Transformation often happens quietly – an unseen earthquake that changes the landscape before we realize it's occurred. Right now, the financial world is shifting beneath our feet and this year's World Economic Forum Annual Meeting in Davos, Switzerland, signalled the tremors of profound change.
The future of money and digital assets is a key focus at the Forum, including how tokenization is used in traditional finance, how new and traditional assets interact and what this means for public and private markets.
Tokenization is the process of converting assets – e.g. stocks, real estate or commodities – into digital tokens on a blockchain, making them easier to trade, track and manage.
Central bankers, governments and financial institutions are now driving and observing how decentralized finance fits into the broader financial ecosystem.
At the same time, the political and regulatory landscape is accelerating, particularly in the United States. Ultimately, everyone needs certainty around how digital assets are regulated and the different jurisdictional approaches are shaping what we can expect from future regulations.
Now, the long-envisioned convergence of traditional finance and crypto assets is happening and poised to rewrite the rules of global finance.
At the heart of this revolution is the rise of an on-chain capital market infrastructure, an innovation that promises unprecedented efficiency, liquidity and interoperability across global financial systems.
Accessibility, efficiency, mobility
The core of this shift is blockchain-based "on-chain" capital market infrastructure, unlocking greater efficiency, liquidity and interoperability worldwide.

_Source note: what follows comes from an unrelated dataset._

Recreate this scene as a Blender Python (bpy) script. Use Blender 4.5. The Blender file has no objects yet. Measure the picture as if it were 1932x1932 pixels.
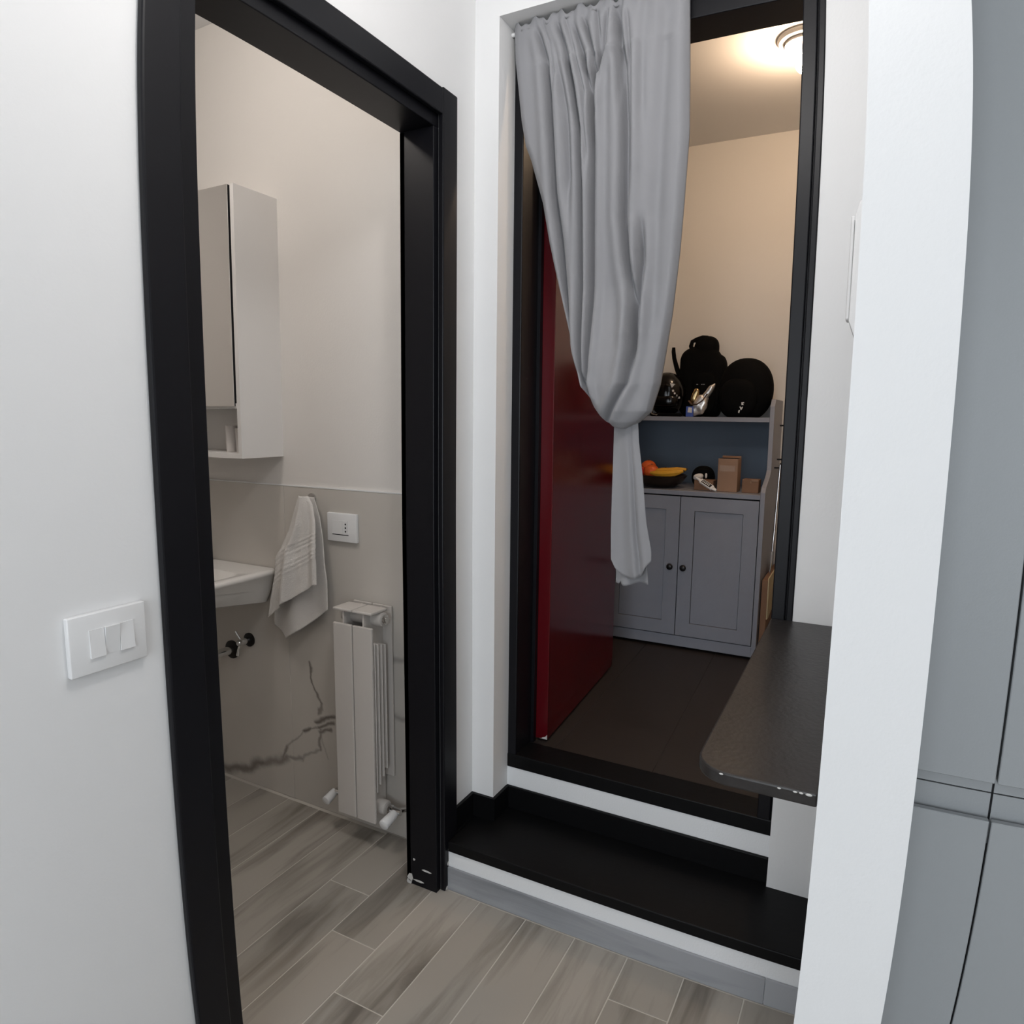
import bpy, bmesh, math, random
from mathutils import Vector, Matrix
random.seed(7)
scene = bpy.context.scene
COL = scene.collection

# ------------------------------------------------------------------ camera
CAM = (1.0296, -1.9179, 1.4005)
YAW, PITCH, ROLL = math.radians(27.6077), math.radians(-7.7238), math.radians(0.6544)
f = Vector((-math.sin(YAW)*math.cos(PITCH), math.cos(YAW)*math.cos(PITCH), math.sin(PITCH)))
r = Vector((math.cos(YAW), math.sin(YAW), 0)); u = r.cross(f)
r2 = math.cos(ROLL)*r + math.sin(ROLL)*u; u2 = -math.sin(ROLL)*r + math.cos(ROLL)*u
cd = bpy.data.cameras.new('camera'); cam = bpy.data.objects.new('camera', cd); COL.objects.link(cam)
cam.matrix_world = Matrix(((r2.x, u2.x, -f.x, CAM[0]), (r2.y, u2.y, -f.y, CAM[1]), (r2.z, u2.z, -f.z, CAM[2]), (0, 0, 0, 1)))
cd.type = 'PANO'; cd.panorama_type = 'FISHEYE_LENS_POLYNOMIAL'      # phone lens with barrel distortion
cd.sensor_width = 36; cd.sensor_height = 36; cd.sensor_fit = 'HORIZONTAL'
cd.fisheye_fov = math.pi
A = (0.7319478668, 0.0593724221, -0.2280961477, 0.0866217399)
cd.fisheye_polynomial_k0 = 0.0
cd.fisheye_polynomial_k1 = -A[0]/18; cd.fisheye_polynomial_k2 = -A[1]/18**2
cd.fisheye_polynomial_k3 = -A[2]/18**3; cd.fisheye_polynomial_k4 = -A[3]/18**4
cd.clip_start = 0.01
scene.camera = cam

# ------------------------------------------------------------------ light, exposure
scene.view_settings.view_transform = 'Standard'; scene.view_settings.look = 'None'
scene.view_settings.exposure = 0.06; scene.view_settings.gamma = 1.0; scene.view_settings.use_curve_mapping = False
w = bpy.data.worlds.new('sky'); scene.world = w; w.use_nodes = True
w.node_tree.nodes['Background'].inputs[0].default_value = (0.75, 0.87, 1.0, 1)
w.node_tree.nodes['Background'].inputs[1].default_value = 1.0
def light(name, kind, loc, power, color, rot=(0,0,0), **kw):
    l = bpy.data.lights.new(name, kind); l.energy = power; l.color = color
    for k, v in kw.items(): setattr(l, k, v)
    o = bpy.data.objects.new(name, l); COL.objects.link(o); o.location = loc; o.rotation_euler = rot
    return o
# daylight through the window in the wall behind the camera
light('window_daylight', 'AREA', (1.2, -4.25, 1.48), 43, (0.89, 0.945, 1.0), (math.radians(90), 0, 0), shape='RECTANGLE', size=1.9, size_y=1.74)
# hall ceiling lamp, bathroom ceiling lamp, warm bulb of the raised room
light('hall_lamp_light', 'POINT', (0.72, -1.15, 2.52), 15.5, (1.0, 0.965, 0.94), shadow_soft_size=0.10)
light('bath_lamp_light', 'POINT', (-0.62, -1.0, 2.58), 10.5, (1.0, 0.925, 0.85), shadow_soft_size=0.06)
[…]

For two decades, traditional finance and crypto have existed in silos, separated by technology, culture and regulation. Unified on-chain ecosystems have dissolved these barriers, allowing for a more connected financial system that is arguably more resilient and accessible as capital will be able to flow more freely.

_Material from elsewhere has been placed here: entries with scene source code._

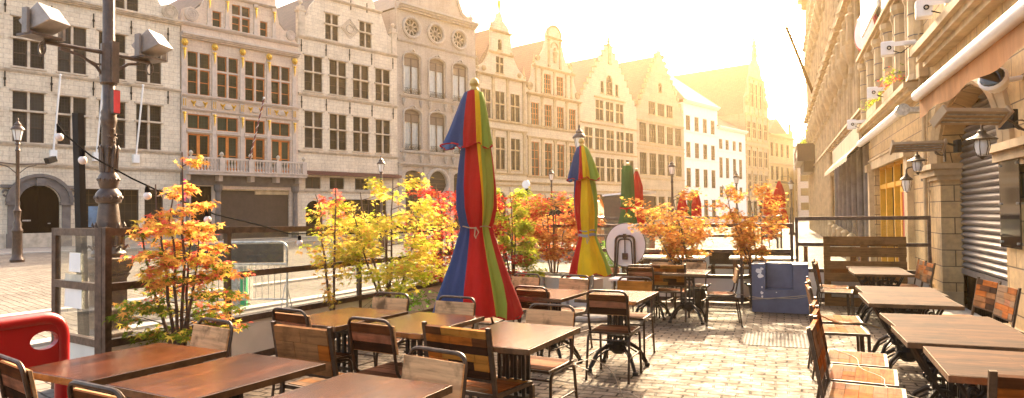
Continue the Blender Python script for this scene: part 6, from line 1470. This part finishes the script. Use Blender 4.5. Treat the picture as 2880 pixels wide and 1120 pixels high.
# flower boxes on the golden ledge, plants on the far balcony
def flowers(label, x_, y_, z_, L, cols2, n, h=.3, seed=1, box=True):
    rg = random.Random(seed); t = thing('flower_box', label, 'flower box', (x_, y_, z_), 0, 'flower boxes above the street')
    if box: q = MB(); q.b2(-.12, .12, -L/2, L/2, 0, .2); q.build('box', trim_gold, t)
    lv = MB()
    for i in range(n):
        p = Vector((rg.gauss(0, .1), rg.uniform(-L/2, L/2), .2+abs(rg.gauss(0, h*.55)))); s_ = rg.uniform(.02, .045)*(h/.3)**.5; o = len(lv.v)
        d_ = Vector((rg.gauss(0, 1), rg.gauss(0, 1), rg.gauss(0, 1))).normalized(); e_ = d_.orthogonal().normalized()
        lv.v += [tuple(p-d_*s_), tuple(p+e_*s_*.6), tuple(p+d_*s_), tuple(p-e_*s_*.6)]; lv.f.append((o, o+1, o+2, o+3)); lv.m.append(rg.choices(range(3), cols2)[0])
    lv.build('foliage', [L_gr, L_lg, L_pk], t)
flowers('flower box with pink blossoms on the golden ledge', 2.35, 16.3, 3.87, 1.6, (3, 4, 4), 420, .28, 2)
flowers('flower box with yellow-green leaves on the golden ledge', 2.35, 19.0, 3.87, 1.8, (3, 6, 1), 420, .26, 3)
flowers('bushy autumn plants on the dark far balcony', 1.8, 52, 5.0, 4.5, (1, 3, 0), 900, 1.3, 4, False)

# ------------------------------------------------------------ haze
m, n, b = nodes_of('haze'); n.nodes.remove(b)
pv = N(n, 'ShaderNodeVolumePrincipled'); pv.inputs['Color'].default_value = (1, .72, .37, 1); pv.inputs['Density'].default_value = HAZE_D; pv.inputs['Anisotropy'].default_value = HAZE_A
n.links.new(pv.outputs[0], n.nodes['Material Output'].inputs['Volume'])
if HAZE_D:
    q = MB(); q.b2(-150, 70, -45, 175, -3, 31); o = q.build('haze', m); tag(o, None, None, None, 'stuff')
# tidy: every mesh that was smooth-shaded keeps its hard edges
done = set()
for o in bpy.data.objects:
    if o.type == 'MESH' and o.data.name not in done and len(o.data.polygons) and o.data.polygons[0].use_smooth and not o.name.startswith(('street', 'patio_paving', 'canopy', 'top_tier')):
        done.add(o.data.name); auto_smooth(o)
# unused prototypes would stand at the origin
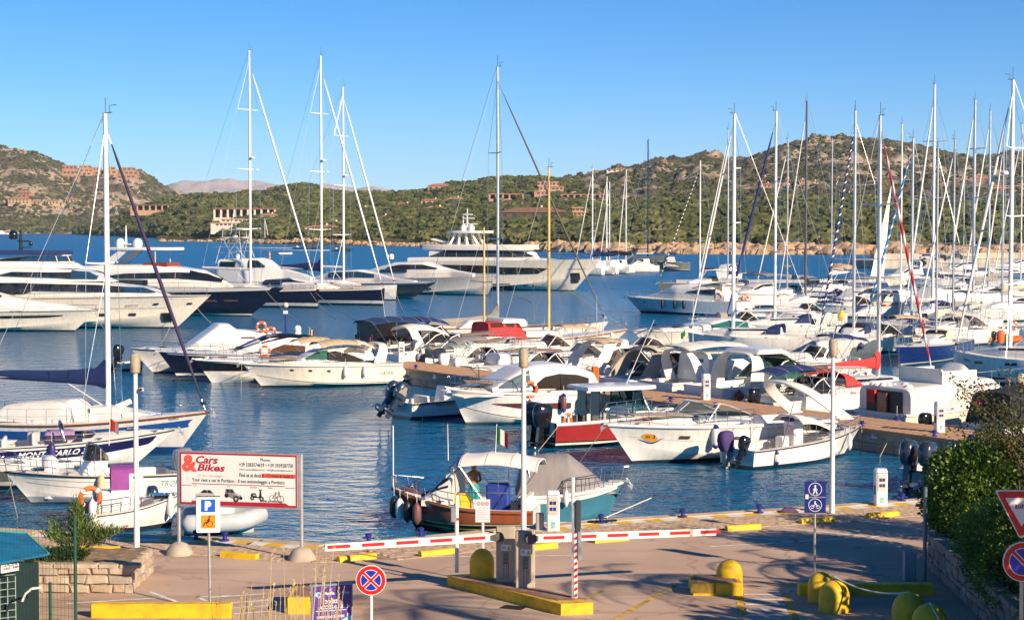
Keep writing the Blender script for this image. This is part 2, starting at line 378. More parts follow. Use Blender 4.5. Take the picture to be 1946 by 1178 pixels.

Circle, which is building a stablecoin network, recently announced new moves in Davos to aid this merge, including a new acquisition, strategic partnership and the launch of the cryptocurrency USDC on the Canton Network – a privacy-enabled open blockchain network.
Why does this matter? The combination of USDC, a stablecoin that moves freely, with USYC, a yield-bearing coin and Canton, a blockchain that offers configurable privacy and decentralized governance, could eliminate barriers that have kept traditional finance and crypto apart.

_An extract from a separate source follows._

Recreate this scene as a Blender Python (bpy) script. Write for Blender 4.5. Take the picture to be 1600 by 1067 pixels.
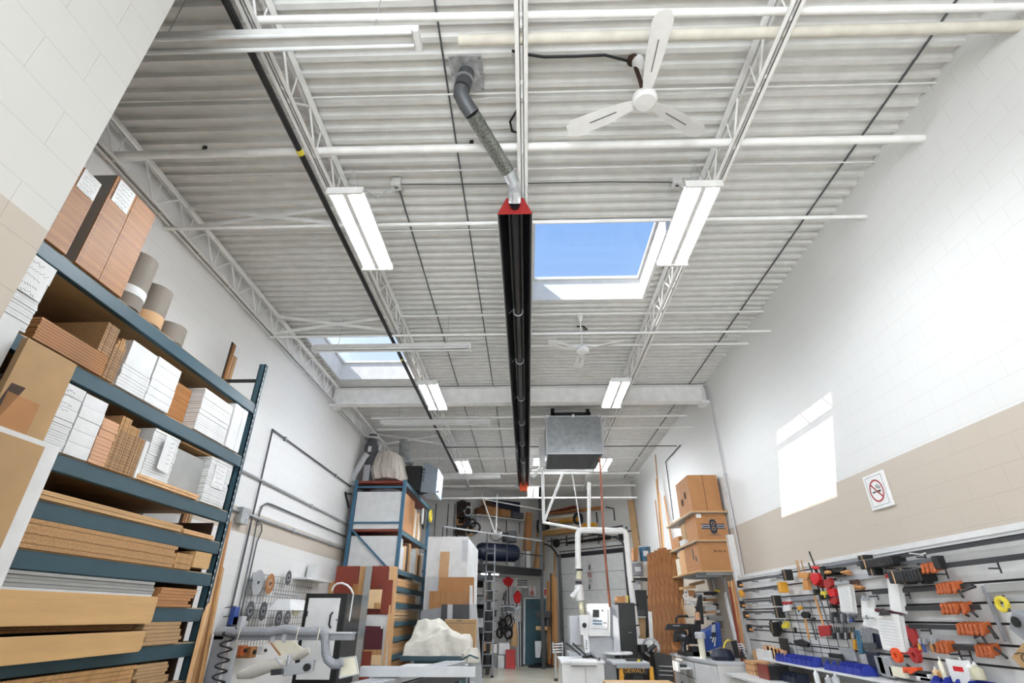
import bpy, math, random
from mathutils import Vector, Matrix
random.seed(7)
for o in list(bpy.data.objects): bpy.data.objects.remove(o)
SC = bpy.context.scene
COL = SC.collection

# ---------------------------------------------------------------- camera
FPX, PITCH, YAW, ROLL, EYE = 801.35, 0.490757, -0.0282, 0.0016, 1.55
_f = Vector((math.sin(YAW)*math.cos(PITCH), math.cos(YAW)*math.cos(PITCH), math.sin(PITCH)))
_r = Vector((math.cos(YAW), -math.sin(YAW), 0)); _u = _r.cross(_f)
RT = _r*math.cos(ROLL)+_u*math.sin(ROLL); UP = -_r*math.sin(ROLL)+_u*math.cos(ROLL); FW = _f
cam = bpy.data.objects.new('camera', bpy.data.cameras.new('camera')); COL.objects.link(cam)
cam.data.sensor_width = 36; cam.data.lens = FPX/1600*36; cam.data.clip_start = 0.05
m = Matrix((RT, UP, -FW)).transposed().to_4x4(); m.translation = Vector((0, 0, EYE)); cam.matrix_world = m
SC.camera = cam
SC.view_settings.view_transform = 'Standard'; SC.view_settings.look = 'None'
SC.view_settings.gamma = 1; SC.view_settings.use_curve_mapping = False
SC.view_settings.exposure = 0.4

# ---------------------------------------------------------------- sky, sun
W = bpy.data.worlds.new('sky'); SC.world = W; W.use_nodes = True
nt = W.node_tree; bg = nt.nodes['Background']
tc = nt.nodes.new('ShaderNodeTexCoord'); sx = nt.nodes.new('ShaderNodeSeparateXYZ'); cr_ = nt.nodes.new('ShaderNodeValToRGB')
nt.links.new(tc.outputs['Generated'], sx.inputs[0]); nt.links.new(sx.outputs['Z'], cr_.inputs[0])
cr_.color_ramp.elements[0].position = 0.0; cr_.color_ramp.elements[0].color = (.75, .88, 1, 1)
cr_.color_ramp.elements[1].position = 0.75; cr_.color_ramp.elements[1].color = (.235, .47, .95, 1)
nt.links.new(cr_.outputs[0], bg.inputs[0]); bg.inputs[1].default_value = .78
sun = bpy.data.objects.new('sun', bpy.data.lights.new('sun', 'SUN')); COL.objects.link(sun)
sun.data.energy = 7; sun.data.angle = 0.006; sun.data.color = (1, .95, .87)
sun.rotation_euler = Vector((1, .42, -.95)).to_track_quat('-Z', 'Y').to_euler(); sun.location = (0, 0, 12)
TUBE_POWER = 122
# added unseen fill light just inside the front wall, behind the camera
front_fill = bpy.data.objects.new('front_window_daylight', bpy.data.lights.new('front_window_daylight', 'AREA')); COL.objects.link(front_fill)
front_fill.data.shape = 'RECTANGLE'; front_fill.data.size = 3.3; front_fill.data.size_y = 4.3; front_fill.data.energy = 410; front_fill.data.color = (.93, .97, 1)
front_fill.location = (-.2, -3.9, 2.5); front_fill.rotation_euler = (math.radians(112), 0, 0)

# ---------------------------------------------------------------- pixel -> place helpers
def P(x, y, X=None, Y=None, Z=None, L=None):
    d = RT*(x-800)+UP*(533.5-y)+FW*FPX
    if X is not None: t = X/d.x
    elif Y is not None: t = Y/d.y
    elif Z is not None: t = (Z-EYE)/d.z
    else:                                   # L = vertical plane through two ground points
        (ax, ay), (bx, by) = L; nx, ny = by-ay, ax-bx
        t = (ax*nx+ay*ny)/(d.x*nx+d.y*ny)
    return Vector((d.x*t, d.y*t, EYE+d.z*t))
def cr(ox, oy, s): return lambda a, b: (ox+a/s, oy+b/s)

# ---------------------------------------------------------------- materials
def lin(h):
    h = h.lstrip('#'); c = [int(h[i:i+2], 16)/255 for i in (0, 2, 4)]
    return tuple(((v+.055)/1.055)**2.4 if v > .04045 else v/12.92 for v in c)+(1,)
MATS = {}
def mat(name, col, rough=.5, metal=0, var=.06, scale=6, bump=0, emit=0, alpha=1, kind=None, col2=None, stretch=(1, 1, 1)):
    m = bpy.data.materials.new(name); m.use_nodes = True; n = m.node_tree.nodes; l = m.node_tree.links
    b = n['Principled BSDF']; b.inputs['Roughness'].default_value = rough; b.inputs['Metallic'].default_value = metal
    c = lin(col); c2 = lin(col2) if col2 else tuple(v*(1-var*2.2) for v in c[:3])+(1,)
    t = n.new('ShaderNodeTexCoord'); mp = n.new('ShaderNodeMapping'); mp.inputs['Scale'].default_value = stretch
    l.new(t.outputs['Object'], mp.inputs[0])
    nz = n.new('ShaderNodeTexNoise'); nz.inputs['Scale'].default_value = scale; nz.inputs['Detail'].default_value = 5
    l.new(mp.outputs[0], nz.inputs['Vector'])
    rp = n.new('ShaderNodeValToRGB'); rp.color_ramp.elements[0].position = .3; rp.color_ramp.elements[1].position = .7
    rp.color_ramp.elements[0].color = c2; rp.color_ramp.elements[1].color = c
    l.new(nz.outputs['Fac'], rp.inputs[0]); l.new(rp.outputs[0], b.inputs['Base Color'])
    if bump:
        bp = n.new('ShaderNodeBump'); bp.inputs['Strength'].default_value = bump; bp.inputs['Distance'].default_value = .004
        l.new(nz.outputs['Fac'], bp.inputs['Height']); l.new(bp.outputs[0], b.inputs['Normal'])
    if emit:
        b.inputs['Emission Color'].default_value = c; b.inputs['Emission Strength'].default_value = emit
    MATS[name] = m; return m
def M(n): return MATS[n]
for a in [('white_paint', '#e2e1df', .55), ('white_metal', '#dddcda', .4), ('deck_paint', '#e0dfdc', .55), ('joist_paint', '#f0efed', .5),
          ('white_board', '#dadad9', .45), ('paper', '#e6e6e4', .8), ('ink', '#55565c', .8), ('black', '#0e0e0f', .5), ('dark_metal', '#2c2d30', .45),
          ('rubber', '#1b1b1c', .7), ('grey_plastic', '#8b8d92', .5), ('light_grey', '#b9bbbe', .5), ('grey_board', '#9a9a97', .6),
          ('teal_paint', '#29454f', .45), ('teal_light', '#44616c', .5), ('blue_steel', '#3a6680', .5), ('red_paint', '#a02322', .5), ('bright_red', '#c9141c', .45),
          ('orange_paint', '#e0521f', .5), ('orange_clamp', '#a34e1d', .5), ('blue_bin', '#2b3a9a', .45), ('blue_tool', '#1d3f86', .45), ('navy', '#101a30', .45),
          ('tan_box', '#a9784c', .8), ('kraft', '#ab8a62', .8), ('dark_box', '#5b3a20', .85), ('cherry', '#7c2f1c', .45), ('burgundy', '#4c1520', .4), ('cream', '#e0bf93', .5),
          ('yellow', '#d8c43c', .5), ('amber', '#d79a22', .45), ('door_teal', '#3f5f68', .5), ('roll_brown', '#71685d', .7), ('roll_tan', '#c39c72', .7),
          ('clear_plastic', '#cfcaae', .3), ('shadow_brown', '#3a2618', .8), ('handle_wood', '#c58a4c', .5), ('pipe_white', '#e9e9e6', .35), ('heater_black', '#17181c', .3)]:
    mat(a[0], a[1], a[2])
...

It creates the rails for 24/7 on-chain capital markets where tokenized cash and collateral can be exchanged instantly and privately. This development changes how assets move, settle and trade – both on exchanges and over the counter – making financial transactions faster and more efficient.
It is based on the principles of open governance to ensure transparency, fairness and collaboration while fostering the growth of regulatory-grade blockchain infrastructure.
This approach allows Canton to link previously isolated financial systems while maintaining privacy and control. By tokenizing assets, such as gilts, euro bonds and gold, it enhances collateral mobility and now powers over half of all digital bond issuances.
For two decades, traditional finance and crypto have existed in silos, separated by technology, culture and regulation.
”Scaling on-chain capital markets
These advancements provide immense opportunities for growth. Analysis shows, only $25 trillion of securities are currently eligible for use as collateral, a fraction of the potential $230 trillion pool. Tokenization, which improves collateral mobility and capital efficiency, could unlock this untapped capital and optimize intraday liquidity so that funds can be accessed and moved within the same trading day to meet payment and settlement obligations.
Moody's Ratings also pointed out last year that blockchain-powered secondary markets eliminated known inefficiencies and high operational costs.
The benefits of 24/7 access, enhanced efficiency, liquidity and configurable privacy to institutions that have long struggled with the inefficiencies of traditional systems have already seen increasing use cases.
Institutional crypto firms and early traditional finance adopters such as Broadridge, BNP, HSBC, Goldman Sachs and others are testament to that, edging the world closer to a new normal of a constantly accessible, interoperable ecosystem that can adapt to the demands of a fast-moving, globalized economy.
And we expect to see a growing number of use cases in primary and secondary markets.
The tectonic plates are shifting and global finance is entering a new chapter. Markets are becoming always-on, transactions are accelerating and capital is moving more freely than ever before. Whether you're a business leader, an investor, or simply curious about the future of money, this is a pivotal moment.
The groundwork for the next era of finance is being laid right now.